2.3 Configure and verify DMVPN (single hub)
📘CCNP Enterprise – ENARSI (300-410)
DMVPN (Dynamic Multipoint VPN) is a Cisco technology that allows you to create scalable VPNs over the internet. One of its powerful features is the concept of dynamic neighbors.
1. What are Dynamic Neighbors?
In a DMVPN network, you have:
- Hub router – a central point that all remote sites (spokes) can connect to.
- Spoke routers – remote sites that connect to the hub and sometimes directly to each other.
A dynamic neighbor is a spoke router that does not have a pre-configured tunnel endpoint on the hub or on other spokes. Instead, the hub automatically learns about the spoke when it registers using NHRP (Next Hop Resolution Protocol).
Think of it this way:
- Spokes can appear and disappear without needing manual configuration on the hub.
- The hub dynamically adds them as neighbors when they connect.
- This makes DMVPN highly scalable because you do not need to manually configure hundreds of spoke tunnels.
2. How Dynamic Neighbors Work
Dynamic neighbors rely on NHRP, which is the protocol that allows the hub and spokes to discover each other. Here’s the process:
- Spoke Registration:
- When a spoke comes online, it registers itself with the hub using NHRP.
- The registration includes the public IP address of the spoke and the tunnel IP it will use for DMVPN.
- Hub Learns the Spoke:
- The hub receives the registration and adds the spoke to its NHRP database.
- This means the hub now knows the tunnel endpoint of the spoke dynamically, without any static configuration.
- Spoke-to-Spoke Tunnels:
- When a spoke wants to communicate with another spoke, it queries the hub via NHRP.
- The hub responds with the tunnel IP of the target spoke.
- A dynamic spoke-to-spoke tunnel is then established directly between the two spokes.
3. Commands to Verify Dynamic Neighbors
To ensure that dynamic neighbors are working correctly, you can use Cisco IOS commands:
- Check the NHRP table on the hub:
show dmvpn
show ip nhrp
- These commands show registered spokes (dynamic neighbors) and their tunnel IP addresses.
- Check the DMVPN interface:
show running-config | include tunnel
- Ensure that the DMVPN tunnel interface is configured correctly (with
tunnel mode gre multipointand NHRP commands).
- Check connectivity:
ping <spoke-tunnel-IP>
- You can test if the hub can reach a dynamically registered spoke.

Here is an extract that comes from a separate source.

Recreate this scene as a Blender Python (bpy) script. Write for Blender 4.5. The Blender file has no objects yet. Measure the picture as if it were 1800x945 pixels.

4. Configuration Overview (Hub Example)
Here’s a simplified hub configuration showing dynamic neighbor support:
interface Tunnel0
ip address 10.0.0.1 255.255.255.0
no ip redirects
ip nhrp authentication DMVPN
ip nhrp map multicast dynamic
ip nhrp network-id 1
tunnel source GigabitEthernet0/0
tunnel mode gre multipoint
Key points:
ip nhrp map multicast dynamic– allows dynamic registration of spokes.tunnel mode gre multipoint– allows multiple spokes to share the same tunnel interface.- Spokes only need minimal configuration to register themselves, no manual mapping to the hub is required.
5. Exam Tips
For the CCNP ENARSI exam, focus on:
- Understanding the difference between static neighbors and dynamic neighbors.
- Static: Manually configured on hub or spoke.
- Dynamic: Automatically registered using NHRP.
- Remember the dynamic neighbor process: spoke registers → hub learns → spokes can communicate directly.
- Know the key verification commands (
show dmvpn,show ip nhrp). - Remember that dynamic neighbors improve scalability, making DMVPN suitable for hundreds of spokes without manual configuration.
✅ Summary in Simple Terms:
Dynamic neighbors are spokes that appear automatically in a DMVPN network. They register themselves with the hub, and the hub learns about them. This avoids manual configuration and allows direct spoke-to-spoke communication, making large networks easier to manage. NHRP is the key protocol that enables this dynamic behavior.